## STATED EXERCISE
Restate the span of lines that starts with the line containing "The Blender Python script for this scene continues." and ends with the line containing "return mb.mesh('globe', [mat])", word for word, including both, with nothing else.

## SUPPLIED DATA
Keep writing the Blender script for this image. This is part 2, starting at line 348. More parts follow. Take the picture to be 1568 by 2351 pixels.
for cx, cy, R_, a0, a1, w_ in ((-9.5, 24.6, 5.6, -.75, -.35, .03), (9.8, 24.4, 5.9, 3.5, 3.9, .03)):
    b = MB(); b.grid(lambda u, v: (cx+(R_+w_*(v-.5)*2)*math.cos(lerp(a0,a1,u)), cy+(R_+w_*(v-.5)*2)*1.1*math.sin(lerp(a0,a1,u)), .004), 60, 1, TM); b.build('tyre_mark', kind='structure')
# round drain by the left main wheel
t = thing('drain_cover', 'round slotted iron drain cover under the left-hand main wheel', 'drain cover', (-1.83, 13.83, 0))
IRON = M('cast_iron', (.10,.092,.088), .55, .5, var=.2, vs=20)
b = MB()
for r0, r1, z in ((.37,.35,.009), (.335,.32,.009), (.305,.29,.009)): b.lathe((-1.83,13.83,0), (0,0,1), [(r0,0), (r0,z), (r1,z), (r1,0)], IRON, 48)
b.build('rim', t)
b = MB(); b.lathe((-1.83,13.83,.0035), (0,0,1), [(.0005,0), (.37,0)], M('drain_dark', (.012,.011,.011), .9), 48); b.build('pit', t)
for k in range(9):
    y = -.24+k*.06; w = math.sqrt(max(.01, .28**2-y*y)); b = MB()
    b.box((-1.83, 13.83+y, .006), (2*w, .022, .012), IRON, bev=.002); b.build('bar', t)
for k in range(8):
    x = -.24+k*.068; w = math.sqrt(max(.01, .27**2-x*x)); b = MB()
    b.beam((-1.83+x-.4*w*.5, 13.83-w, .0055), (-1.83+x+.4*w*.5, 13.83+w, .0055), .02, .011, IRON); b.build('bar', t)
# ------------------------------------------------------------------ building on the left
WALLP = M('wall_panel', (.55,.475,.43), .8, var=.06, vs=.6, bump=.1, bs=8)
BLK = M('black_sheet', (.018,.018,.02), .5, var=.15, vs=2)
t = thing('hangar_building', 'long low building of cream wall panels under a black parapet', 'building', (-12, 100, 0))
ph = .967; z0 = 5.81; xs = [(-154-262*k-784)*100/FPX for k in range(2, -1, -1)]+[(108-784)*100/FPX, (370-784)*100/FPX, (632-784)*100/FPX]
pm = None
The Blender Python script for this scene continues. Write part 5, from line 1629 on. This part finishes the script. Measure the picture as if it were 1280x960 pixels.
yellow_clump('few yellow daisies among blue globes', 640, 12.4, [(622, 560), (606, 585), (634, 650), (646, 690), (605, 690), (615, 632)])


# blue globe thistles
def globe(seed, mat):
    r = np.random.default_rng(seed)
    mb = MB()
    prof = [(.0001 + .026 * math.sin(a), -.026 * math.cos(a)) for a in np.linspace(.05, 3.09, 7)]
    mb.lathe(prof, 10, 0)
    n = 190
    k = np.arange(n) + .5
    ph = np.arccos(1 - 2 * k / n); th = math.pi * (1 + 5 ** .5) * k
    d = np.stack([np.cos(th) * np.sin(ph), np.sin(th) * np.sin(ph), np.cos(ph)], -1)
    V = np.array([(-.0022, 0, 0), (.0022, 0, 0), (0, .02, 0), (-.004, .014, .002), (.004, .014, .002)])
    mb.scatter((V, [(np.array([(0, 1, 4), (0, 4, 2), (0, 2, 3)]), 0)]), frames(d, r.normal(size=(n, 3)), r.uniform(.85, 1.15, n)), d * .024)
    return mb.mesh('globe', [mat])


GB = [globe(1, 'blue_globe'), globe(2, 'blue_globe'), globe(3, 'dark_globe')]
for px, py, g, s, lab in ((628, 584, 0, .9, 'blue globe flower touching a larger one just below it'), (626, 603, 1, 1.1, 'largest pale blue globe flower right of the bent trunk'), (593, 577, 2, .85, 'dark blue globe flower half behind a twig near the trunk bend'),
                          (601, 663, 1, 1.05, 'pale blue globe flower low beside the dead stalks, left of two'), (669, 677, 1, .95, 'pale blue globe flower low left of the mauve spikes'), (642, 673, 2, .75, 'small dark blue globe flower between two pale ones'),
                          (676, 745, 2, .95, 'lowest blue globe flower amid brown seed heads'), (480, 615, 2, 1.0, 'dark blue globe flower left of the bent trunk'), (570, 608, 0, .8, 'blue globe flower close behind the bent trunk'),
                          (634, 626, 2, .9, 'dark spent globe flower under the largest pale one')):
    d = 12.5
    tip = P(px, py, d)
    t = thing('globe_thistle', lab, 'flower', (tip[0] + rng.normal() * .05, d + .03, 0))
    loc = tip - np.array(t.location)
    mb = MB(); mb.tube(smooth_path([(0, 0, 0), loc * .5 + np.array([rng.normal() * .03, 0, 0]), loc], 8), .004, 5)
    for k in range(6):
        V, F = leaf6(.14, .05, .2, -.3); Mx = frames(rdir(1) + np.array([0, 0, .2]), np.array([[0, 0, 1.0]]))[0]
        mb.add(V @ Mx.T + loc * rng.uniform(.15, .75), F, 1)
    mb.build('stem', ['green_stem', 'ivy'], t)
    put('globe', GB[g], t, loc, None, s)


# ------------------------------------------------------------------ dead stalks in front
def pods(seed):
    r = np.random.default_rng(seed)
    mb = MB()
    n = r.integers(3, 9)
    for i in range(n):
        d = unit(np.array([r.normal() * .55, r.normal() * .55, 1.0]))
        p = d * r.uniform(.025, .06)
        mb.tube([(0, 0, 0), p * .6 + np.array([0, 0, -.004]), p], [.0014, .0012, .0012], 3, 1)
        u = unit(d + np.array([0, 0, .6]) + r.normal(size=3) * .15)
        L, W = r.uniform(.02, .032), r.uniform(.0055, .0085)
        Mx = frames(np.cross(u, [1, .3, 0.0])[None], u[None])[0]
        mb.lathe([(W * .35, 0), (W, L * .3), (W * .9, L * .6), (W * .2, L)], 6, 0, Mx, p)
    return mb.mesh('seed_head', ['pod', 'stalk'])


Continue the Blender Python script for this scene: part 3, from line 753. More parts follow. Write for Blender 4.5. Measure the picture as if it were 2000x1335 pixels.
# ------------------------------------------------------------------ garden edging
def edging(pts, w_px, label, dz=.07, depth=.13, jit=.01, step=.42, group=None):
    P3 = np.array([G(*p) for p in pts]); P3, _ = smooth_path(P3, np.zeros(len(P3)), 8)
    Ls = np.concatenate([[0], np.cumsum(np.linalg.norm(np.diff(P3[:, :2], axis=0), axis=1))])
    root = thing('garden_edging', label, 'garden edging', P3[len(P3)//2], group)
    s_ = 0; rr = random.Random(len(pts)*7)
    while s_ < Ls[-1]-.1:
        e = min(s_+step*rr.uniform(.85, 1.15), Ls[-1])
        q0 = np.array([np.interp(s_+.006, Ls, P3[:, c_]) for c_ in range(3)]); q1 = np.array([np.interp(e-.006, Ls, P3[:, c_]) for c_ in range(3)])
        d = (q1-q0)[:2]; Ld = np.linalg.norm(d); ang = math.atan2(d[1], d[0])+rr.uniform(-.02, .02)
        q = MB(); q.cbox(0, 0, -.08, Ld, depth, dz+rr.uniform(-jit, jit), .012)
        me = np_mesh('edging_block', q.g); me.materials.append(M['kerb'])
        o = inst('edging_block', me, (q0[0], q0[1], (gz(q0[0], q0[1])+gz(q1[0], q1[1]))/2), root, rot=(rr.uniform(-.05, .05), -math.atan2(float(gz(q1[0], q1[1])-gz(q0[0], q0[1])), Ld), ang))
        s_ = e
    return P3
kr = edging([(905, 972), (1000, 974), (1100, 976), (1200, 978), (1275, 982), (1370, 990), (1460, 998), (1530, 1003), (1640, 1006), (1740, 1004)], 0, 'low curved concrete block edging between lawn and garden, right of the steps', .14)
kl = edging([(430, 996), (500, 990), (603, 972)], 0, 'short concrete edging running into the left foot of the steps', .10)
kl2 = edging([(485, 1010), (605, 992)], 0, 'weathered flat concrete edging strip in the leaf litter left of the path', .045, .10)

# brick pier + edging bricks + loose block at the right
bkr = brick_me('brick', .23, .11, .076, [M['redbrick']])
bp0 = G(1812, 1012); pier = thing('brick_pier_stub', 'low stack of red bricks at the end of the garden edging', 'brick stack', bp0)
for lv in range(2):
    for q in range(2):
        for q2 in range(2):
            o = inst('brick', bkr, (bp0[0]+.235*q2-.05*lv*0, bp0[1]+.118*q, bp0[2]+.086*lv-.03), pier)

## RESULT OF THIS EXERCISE
The Blender Python script for this scene continues. Write part 5, from line 1629 on. This part finishes the script. Measure the picture as if it were 1280x960 pixels.
yellow_clump('few yellow daisies among blue globes', 640, 12.4, [(622, 560), (606, 585), (634, 650), (646, 690), (605, 690), (615, 632)])


# blue globe thistles
def globe(seed, mat):
    r = np.random.default_rng(seed)
    mb = MB()
    prof = [(.0001 + .026 * math.sin(a), -.026 * math.cos(a)) for a in np.linspace(.05, 3.09, 7)]
    mb.lathe(prof, 10, 0)
    n = 190
    k = np.arange(n) + .5
    ph = np.arccos(1 - 2 * k / n); th = math.pi * (1 + 5 ** .5) * k
    d = np.stack([np.cos(th) * np.sin(ph), np.sin(th) * np.sin(ph), np.cos(ph)], -1)
    V = np.array([(-.0022, 0, 0), (.0022, 0, 0), (0, .02, 0), (-.004, .014, .002), (.004, .014, .002)])
    mb.scatter((V, [(np.array([(0, 1, 4), (0, 4, 2), (0, 2, 3)]), 0)]), frames(d, r.normal(size=(n, 3)), r.uniform(.85, 1.15, n)), d * .024)
    return mb.mesh('globe', [mat])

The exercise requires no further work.